• **REQUIRED WORK**
Print the first line of the material below and each line after it, exactly as written, ending with the line that contains "from math import".

• **DATA TO PROCESS**
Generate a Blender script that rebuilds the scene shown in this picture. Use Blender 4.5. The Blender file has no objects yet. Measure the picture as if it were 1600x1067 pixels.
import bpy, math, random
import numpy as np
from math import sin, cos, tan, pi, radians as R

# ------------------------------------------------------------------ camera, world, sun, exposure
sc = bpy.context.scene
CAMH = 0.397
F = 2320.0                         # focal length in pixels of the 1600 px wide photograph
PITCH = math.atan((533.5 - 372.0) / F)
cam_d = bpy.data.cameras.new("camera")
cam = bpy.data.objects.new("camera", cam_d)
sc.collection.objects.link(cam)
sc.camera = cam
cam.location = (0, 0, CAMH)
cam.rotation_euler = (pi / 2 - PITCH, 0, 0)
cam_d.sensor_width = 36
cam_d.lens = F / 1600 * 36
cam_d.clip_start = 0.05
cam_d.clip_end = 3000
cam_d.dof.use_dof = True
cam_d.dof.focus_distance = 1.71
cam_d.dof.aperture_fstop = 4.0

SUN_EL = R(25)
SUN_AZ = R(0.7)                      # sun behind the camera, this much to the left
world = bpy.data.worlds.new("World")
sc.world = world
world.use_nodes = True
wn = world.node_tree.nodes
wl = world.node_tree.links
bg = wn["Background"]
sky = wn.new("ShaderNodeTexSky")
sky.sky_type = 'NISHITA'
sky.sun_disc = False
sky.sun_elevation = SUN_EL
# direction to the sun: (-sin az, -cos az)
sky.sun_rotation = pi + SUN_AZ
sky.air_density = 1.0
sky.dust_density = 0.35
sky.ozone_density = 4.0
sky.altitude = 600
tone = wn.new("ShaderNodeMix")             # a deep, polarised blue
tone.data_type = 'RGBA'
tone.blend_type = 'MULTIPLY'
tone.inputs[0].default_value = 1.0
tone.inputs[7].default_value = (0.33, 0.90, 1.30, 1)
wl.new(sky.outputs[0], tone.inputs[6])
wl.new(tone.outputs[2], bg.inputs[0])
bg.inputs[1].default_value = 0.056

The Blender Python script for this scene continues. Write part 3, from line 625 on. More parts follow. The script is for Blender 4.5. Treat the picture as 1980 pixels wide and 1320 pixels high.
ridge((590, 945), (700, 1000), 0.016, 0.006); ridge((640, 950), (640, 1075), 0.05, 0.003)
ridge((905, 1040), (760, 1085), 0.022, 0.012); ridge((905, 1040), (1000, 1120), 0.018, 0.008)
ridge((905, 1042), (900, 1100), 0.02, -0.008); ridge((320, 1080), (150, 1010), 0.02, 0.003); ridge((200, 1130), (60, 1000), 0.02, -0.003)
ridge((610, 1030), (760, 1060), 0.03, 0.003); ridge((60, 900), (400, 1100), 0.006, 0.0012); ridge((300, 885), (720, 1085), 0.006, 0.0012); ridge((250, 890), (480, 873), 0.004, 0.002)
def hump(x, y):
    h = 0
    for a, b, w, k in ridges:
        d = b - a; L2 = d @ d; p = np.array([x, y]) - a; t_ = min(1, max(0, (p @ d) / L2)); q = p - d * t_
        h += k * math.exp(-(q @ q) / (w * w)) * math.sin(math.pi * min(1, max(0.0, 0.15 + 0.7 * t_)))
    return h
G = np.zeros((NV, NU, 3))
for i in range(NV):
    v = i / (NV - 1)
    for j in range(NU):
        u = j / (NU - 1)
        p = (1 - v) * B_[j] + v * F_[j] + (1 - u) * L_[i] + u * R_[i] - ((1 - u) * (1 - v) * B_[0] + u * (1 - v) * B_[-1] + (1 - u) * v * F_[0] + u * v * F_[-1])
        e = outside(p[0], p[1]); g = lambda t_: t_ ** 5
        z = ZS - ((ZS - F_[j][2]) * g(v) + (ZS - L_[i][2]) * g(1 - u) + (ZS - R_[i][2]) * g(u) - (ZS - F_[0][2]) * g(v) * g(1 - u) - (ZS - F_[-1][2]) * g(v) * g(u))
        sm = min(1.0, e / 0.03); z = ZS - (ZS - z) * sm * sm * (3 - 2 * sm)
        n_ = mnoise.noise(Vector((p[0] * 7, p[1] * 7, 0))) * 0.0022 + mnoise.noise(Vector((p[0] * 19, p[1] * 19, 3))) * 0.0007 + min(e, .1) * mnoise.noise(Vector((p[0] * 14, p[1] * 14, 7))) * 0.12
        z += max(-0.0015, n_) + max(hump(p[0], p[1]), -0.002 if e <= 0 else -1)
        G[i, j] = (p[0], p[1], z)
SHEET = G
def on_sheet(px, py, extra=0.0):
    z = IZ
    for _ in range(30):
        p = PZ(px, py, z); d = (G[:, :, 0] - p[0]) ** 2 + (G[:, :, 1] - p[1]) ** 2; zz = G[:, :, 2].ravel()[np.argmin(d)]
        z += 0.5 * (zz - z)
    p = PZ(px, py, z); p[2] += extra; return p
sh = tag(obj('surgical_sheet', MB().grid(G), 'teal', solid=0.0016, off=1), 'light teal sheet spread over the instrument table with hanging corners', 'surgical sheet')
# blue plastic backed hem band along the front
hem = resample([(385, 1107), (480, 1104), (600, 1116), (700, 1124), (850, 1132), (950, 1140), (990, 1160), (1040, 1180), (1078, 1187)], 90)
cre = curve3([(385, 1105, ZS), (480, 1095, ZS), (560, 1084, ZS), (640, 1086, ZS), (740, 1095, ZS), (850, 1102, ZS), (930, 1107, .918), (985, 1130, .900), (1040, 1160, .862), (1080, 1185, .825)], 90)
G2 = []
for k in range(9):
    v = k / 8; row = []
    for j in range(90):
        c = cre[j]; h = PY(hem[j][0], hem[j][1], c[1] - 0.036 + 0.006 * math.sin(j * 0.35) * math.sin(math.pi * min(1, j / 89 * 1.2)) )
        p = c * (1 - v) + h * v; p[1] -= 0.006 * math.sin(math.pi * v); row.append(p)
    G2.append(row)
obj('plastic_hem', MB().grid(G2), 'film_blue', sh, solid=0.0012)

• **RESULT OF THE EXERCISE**
Generate a Blender script that rebuilds the scene shown in this picture. Use Blender 4.5. The Blender file has no objects yet. Measure the picture as if it were 1600x1067 pixels.
import bpy, math, random
import numpy as np
from math import sin, cos, tan, pi, radians as R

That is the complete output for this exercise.